During her time as a US war correspondent, Lee captured images of terror and hardship, but also moments of joy, as seen in her photo Children celebrating the liberation of Paris, France, 1944.
PHOTO FROM THE LEE MILLER ARCHIVES

When she bumped into a friend there, Life photographer David Scherman, he was startled at the change in her.

“Steichen’s former fashion model had been a fastidious, obsessive clothes- horse,” he later recalled. “Now, in the excitement – and joy – of battle, all this nonsense went out the window… She looked like an unmade, unwashed bed.” Audrey gave six pages to the Saint-Malo report that Lee filed.

“Good girl, great adventure, wonderful story,” she replied, though she would become increasingly concerned about her protégée. Indeed, Lee’s onward journey into the war – pictures of dead soldiers, of Dachau concentration camp, and, in what is probably her most famous photograph, of herself unclothed in Hitler’s bath – came within a hair’s breadth of destroying her.

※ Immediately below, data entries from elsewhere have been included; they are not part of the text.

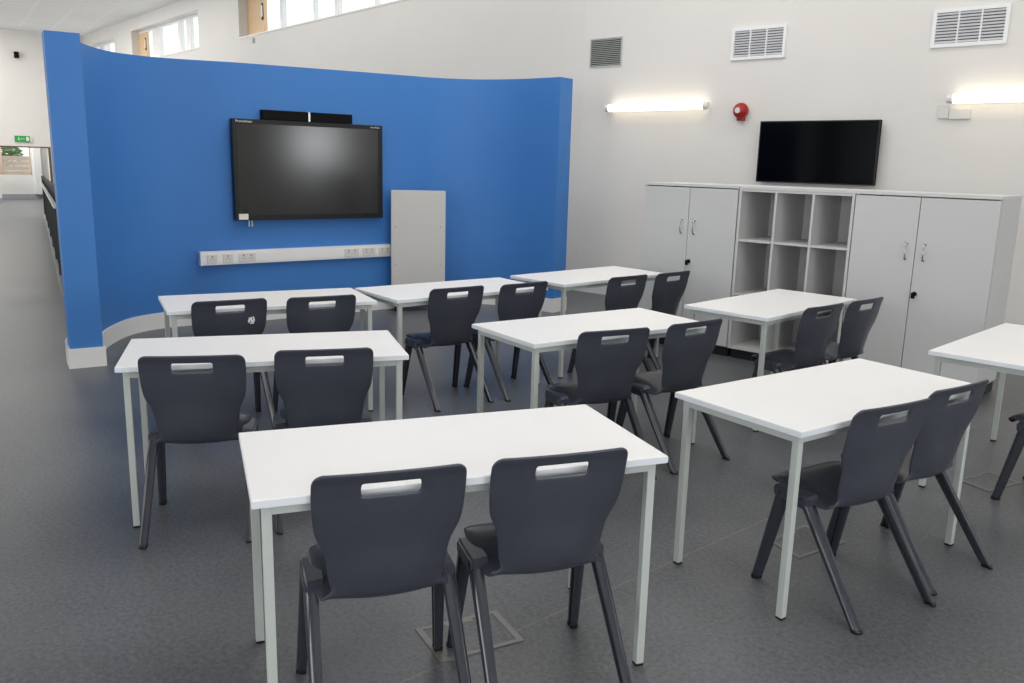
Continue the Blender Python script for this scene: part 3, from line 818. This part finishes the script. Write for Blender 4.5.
# ---------------------------------------------------------------- garden beyond the lobby window
bm = bmesh.new(); box(bm, E_+.25, E_+7, -3, 12, -.1, -.02, WM)
o = obj('garden_ground', bm, M['ground']); struct(o, 'pale paving outside the lobby window', 'ground')
p = WM @ Vector((E_+2.2, 3, 0))
t = thing('timber_fence', 'pale horizontal board fence outside the lobby window', 'fence', p)
bm = bmesh.new()
for k in range(8):
    v = box(bm, E_+2.2, E_+2.23, -.5, 8, .02+k*.17, .02+k*.17+.163, WM)
bmesh.ops.translate(bm, verts=bm.verts, vec=-p); obj('boards', bm, M['fence'], t)
for s in (0, 1.9, 3.8, 5.7, 7.6):
    bm = bmesh.new(); v = box(bm, E_+2.23, E_+2.31, s, s+.08, -.03, 1.42, WM); bmesh.ops.translate(bm, verts=bm.verts, vec=-p); obj('post', bm, M['bark'], t)
def shrub(s, h, rad, label):
    p = WM @ Vector((E_+3.9, s, -.02)); t = thing('garden_shrub', label, 'shrub', p, 0, 'shrubs behind the garden fence')
    bm = bmesh.new(); tube(bm, [(0, 0, 0), (.03, 0, h*.3), (0, .05, h*.7)], .04, 8)
    for a in range(5): tube(bm, [(0, 0, h*.4), (math.cos(a*1.3)*rad*.6, math.sin(a*1.3)*rad*.6, h*.75)], .015, 6)
    obj('stem', bm, M['bark'], t)
    bm = bmesh.new()
    for k in range(900):
        d = Vector((random.gauss(0, 1), random.gauss(0, 1), random.gauss(0, 1))).normalized()*rad*random.uniform(.55, 1)
        c = Vector((d.x, d.y, h*.72+d.z*.75)); q = Matrix.Rotation(random.uniform(0, 6.28), 3, 'Z') @ Matrix.Rotation(random.uniform(-1.2, 1.2), 3, 'X')
        l = random.uniform(.08, .15)
        V = [bm.verts.new(c+q @ Vector(v)) for v in ((-l, 0, 0), (0, -l*.45, .01), (l, 0, 0), (0, l*.45, .01))]
        bm.faces.new(V)
    obj('foliage', bm, M['leaf'], t)
shrub(1.85, 2.1, .85, 'leafy green shrub behind the garden fence, in the middle of the lobby window')
shrub(3.75, 2.0, .75, 'leafy green shrub behind the garden fence, at the left edge of the lobby window')

# ---------------------------------------------------------------- light
wd = bpy.data.worlds.new('World'); sc.world = wd; wd.use_nodes = True
bg = wd.node_tree.nodes['Background']; bg.inputs['Color'].default_value = (.93, .97, 1.0, 1); bg.inputs['Strength'].default_value = 1.6

def area(name, loc, rot, sx, sy, power, color=(1, 1, 1), spread=180):
    l = bpy.data.lights.new(name, 'AREA'); l.shape = 'RECTANGLE'; l.size = sx; l.size_y = sy; l.energy = power; l.color = color
    l.spread = R(spread)
    o = bpy.data.objects.new(name, l); COL.objects.link(o); o.location = loc; o.rotation_euler = rot
    return o
DAY = (.95, .975, 1.0)
SWY = 8.05
# daylight through the windows behind the viewer
for xc, w_, pw in ((-6.55, 3.7, 12), (-2.45, 3.7, 50), (1.7, 3.8, 62)):
    area('window_daylight', (xc, -3.95, 2.15), (R(90), 0, 0), w_*.55, 1.8, pw, DAY)
# daylight through the right-hand end windows
for yc, zc, w_, h_, pw in ((SWY, 1.95, 1.0, 1.0, 34), (2.2, 2.0, 2.8, 2.2, 105), (-1.8, 2.0, 2.8, 2.2, 50)):
    area('window_daylight', (5.45, yc, zc), (R(90), 0, R(90)), w_, h_, pw, DAY)
# daylight through the corridor windows
for tc_, w_, pw in ((6.5, 5, 60), (12.1, 5, 110), (17.7, 5, 260)):
    p = WM @ Vector((tc_, 10.9, 2.2)); area('window_daylight', p, (R(112), 0, TH+R(180)), w_, 2.8, pw, DAY)
# added overhead fill and wall-wash lamps below a closed ceiling, room then corridor
for xc, yc, sx, sy, pw in ((-2.6, 3.2, 4.0, 3.0, 88), (-3.0, 7.0, 8, .8, 62), (-5.2, 5.2, 2, 2, 58), (1.5, 1.5, 3, 3, 50)):
    area('rooflight_daylight', (xc, yc, H_C-.02), (0, 0, 0), sx, sy, pw, (1, .975, .935))
for tc_, s_, sx, sy, pw in ((5, 1.6, 8, .8, 80), (14, 1.6, 8, .8, 80), (18, 4, 3, 3, 140), (20.5, 4, 3, 2, 110)):
    p = WM @ Vector((tc_, s_, H_C-.02)); area('rooflight_daylight', p, (0, 0, TH), sx, sy, pw, (1, .975, .935))
p = WM @ Vector((T+.9, 2.4, 2.55)); area('lobby_daylight', p, (0, 0, 0), 1.2, 2.2, 45, DAY)

# ---------------------------------------------------------------- camera
cam = bpy.data.cameras.new('camera'); co = bpy.data.objects.new('camera', cam); COL.objects.link(co)
cam.sensor_width = 36; cam.lens = 851.239/1024*36; cam.clip_start = .05; cam.clip_end = 200
r = (0.73864208, 0.67363133, 0.02507398); u = (-0.15683964, 0.1355624, 0.97827612); f = (-0.65559835, 0.7265285, -0.20578419)
co.matrix_world = Matrix(((r[0], u[0], -f[0], 0), (r[1], u[1], -f[1], 0), (r[2], u[2], -f[2], 1.58848), (0, 0, 0, 1)))
sc.camera = co
vs = sc.view_settings
sc.display_settings.display_device = 'sRGB'
vs.view_transform = 'Standard'; vs.look = 'None'; vs.gamma = 1.0; vs.exposure = 0.0; vs.use_curve_mapping = False
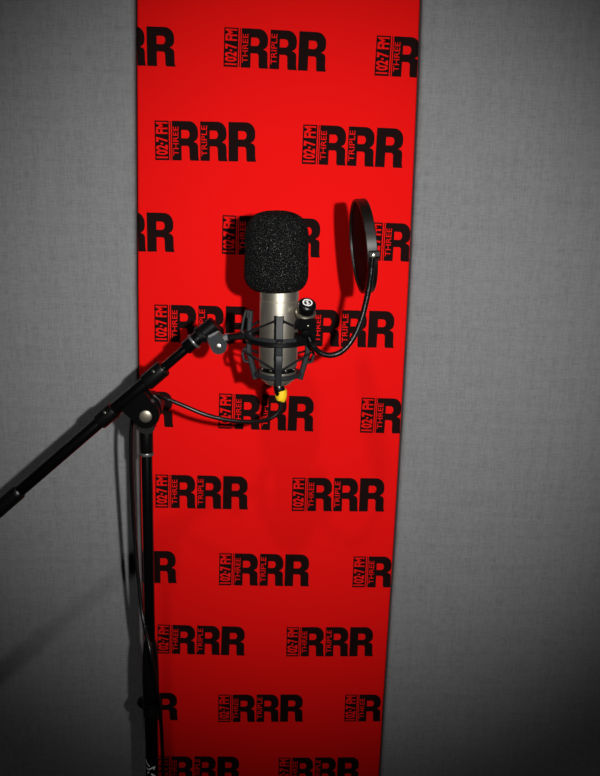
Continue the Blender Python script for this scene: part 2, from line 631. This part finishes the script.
# foam windscreen pulled over the head
ft, fb = Z(210.8), Z(290.5)
fo = Vector((MX - 0.0040, MY, (ft + fb) / 2))
hh = (ft - fb) / 2
bm = bmesh.new()
prof = []
rw_t, rw_b = 0.0365, 0.0370
for i in range(17):                           # top dome, super-elliptic shoulder
    t = PI / 2 * i / 16
    prof.append((rw_t * math.sin(t) ** 0.70, hh - 0.031 + 0.031 * math.cos(t) ** 0.85))
for i in range(1, 22):
    prof.append((rw_t + (rw_b - rw_t) * i / 22, hh - 0.031 - (2 * hh - 0.031 - 0.019) * i / 22))
for i in range(13):
    t = PI / 2 * i / 12
    prof.append((0.0220 + (rw_b - 0.0220) * math.cos(t), -hh + 0.019 - 0.019 * math.sin(t)))
prof.append((0.0220, -hh + 0.004))
# even out the ring spacing
fine = []
for (r1, z1), (r2, z2) in zip(prof, prof[1:]):
    n = max(1, int(math.hypot(r2 - r1, z2 - z1) / 0.0011))
    for k in range(n):
        fine.append((r1 + (r2 - r1) * k / n, z1 + (z2 - z1) * k / n))
fine.append(prof[-1])
mb = MB()
lathe(mb, fine, Matrix.Translation(fo), 200, caps=(False, False))
for i, p in enumerate(mb.v):
    q = p - fo
    rr = math.hypot(q.x, q.y)
    if rr > 0.0223 or q.z > 0:
        nv = noise.noise(p * 620) * 0.00042 + noise.noise(p * 1300) * 0.00035 + noise.noise(p * 60) * 0.0006
        mb.v[i] = p + q.normalized() * nv
foam = mb.build('foam_windscreen', M_FOAM, None, origin=Vector((MX - 0.0040, MY, fb)), angle=180)
tag(foam, 'rounded black foam windscreen pulled over the head of the silver microphone', 'windscreen')

# ------------------------------------------------------------------ spider shock mount
ZR = Z(336.8)                                 # plane of the outer ring
ring_r = 0.0375
mount = thing('shock_mount', (MX, MY, Z(379)), 'charcoal spider shock mount with crossed elastic cords cradling the silver microphone', 'shock mount')

def band(mb, r, z, wr, hz, n=72, c=None, mi=0):
    c = c or 0.0008
    sec = [(r - wr/2 + c, -hz/2), (r + wr/2 - c, -hz/2), (r + wr/2, -hz/2 + c), (r + wr/2, hz/2 - c),
           (r + wr/2 - c, hz/2), (r - wr/2 + c, hz/2), (r - wr/2, hz/2 - c), (r - wr/2, -hz/2 + c)]
    vs_, fs = [], []
    for i in range(n):
        t = 2 * PI * i / n
        for rr, zz in sec:
            vs_.append((MX + rr * math.cos(t), MY + rr * math.sin(t), z + zz))
    for i in range(n):
        for k in range(8):
            j, l = (i + 1) % n, (k + 1) % 8
            fs.append((i*8+k, j*8+k, j*8+l, i*8+l))
    mb.add(vs_, fs, mi)

mb = MB(); band(mb, ring_r, ZR + 0.0030, 0.0045, 0.0042)
mb.build('outer_ring', M_CRADLE, mount)
mb = MB(); band(mb, ring_r - 0.0002, ZR - 0.0022, 0.0036, 0.0052)
mb.build('ring_lining', M_SATIN, mount)
mb = MB(); band(mb, 0.0262, Z(373.0), 0.0050, 0.0044)
band(mb, 0.0238, Z(373.0) - 0.0020, 0.0036, 0.0030)
mb.build('cradle_ring', M_CRADLE, mount)

def polar(ang, r, z):
    a = math.radians(ang)
    return Vector((MX + r * math.cos(a), MY + r * math.sin(a), z))

ARMS = (-90, 0, 90, 180)
zA, zB, zC, zD = Z(311), Z(338), Z(352), Z(375.5)
for ang in ARMS:
    side = Vector((-math.sin(math.radians(ang)), math.cos(math.radians(ang)), 0))
    radial = Vector((math.cos(math.radians(ang)), math.sin(math.radians(ang)), 0))
    mb = MB()
    # main upright, bending in to the cradle ring
    pts = [polar(ang, 0.0335, zA), polar(ang, 0.0345, Z(330)), polar(ang, 0.0345, zB), polar(ang, 0.0350, zC),
           polar(ang, 0.0330, Z(358)), polar(ang, 0.0275, zD), polar(ang, 0.0265, zD - 0.004)]
    bar(mb, pts, [0.0088, 0.0088, 0.0084, 0.0088, 0.0084, 0.0076, 0.0070], 0.0066, side)
    # outer leg of the hook at the top, joined over the gap
    mxh = frame(side, polar(ang, 0, 0), up=(0, 0, 1))
    bar(mb, [polar(ang, 0.0338, zA - 0.001), polar(ang, 0.0385, zA + 0.0002), polar(ang, 0.0412, Z(319)), polar(ang, 0.0434, Z(331)),
             polar(ang, 0.0400, Z(334))], 0.0084, 0.0030, side)
    # lower hook
    bar(mb, [polar(ang, 0.0352, zC + 0.004), polar(ang, 0.0405, zC + 0.0035), polar(ang, 0.0422, zC - 0.002), polar(ang, 0.0400, Z(361)),
             polar(ang, 0.0345, Z(362))], 0.0074, 0.0028, side)
    arm = mb.build('cradle_arm', M_CRADLE, mount)
    cap = MB()
    bar(cap, [polar(ang, 0.0358, zA + 0.0012), polar(ang, 0.0362, zA - 0.008)], 0.0098, 0.0060, side)
    cap.build('arm_cap', M_SATIN, arm)
    if ang == -90:
        s = MB()
        lathe(s, bevel_prof(0.0021, 0, 0.0016, 0.0004), frame(radial, polar(ang, ring_r + 0.0018, ZR + 0.0028)), 16)
        s.build('screw', M_STEEL, mount)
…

By the time she and Roland moved into Farleys in 1949, Lee was exhausted, depressed and an alcoholic. The house, which would later become known for its convivial gatherings of bohemians and dissidents, had to cradle her back to health.

It was the typed pages of Lee’s Saint-Malo report, now yellow with age, that Antony discovered in the attic in 1977. Until that moment, he wrote in his 1985 book The Lives of Lee Miller, “she had been so self-deprecating about her life and so dissolute in her later years” that this material he had unearthed – including some 60,000 photographs in all – uncovered a woman he had never known.

Audrey and Lee kept in touch until the end. On one of her visits to Farleys, Audrey brought with her as a gift two tumbler pigeons, so called for the impossibly graceful, daring aerobatics they perform when in flight.

Could there be a better analogy for Lee Miller? At any rate, their descendants leap and somersault over Farleys still.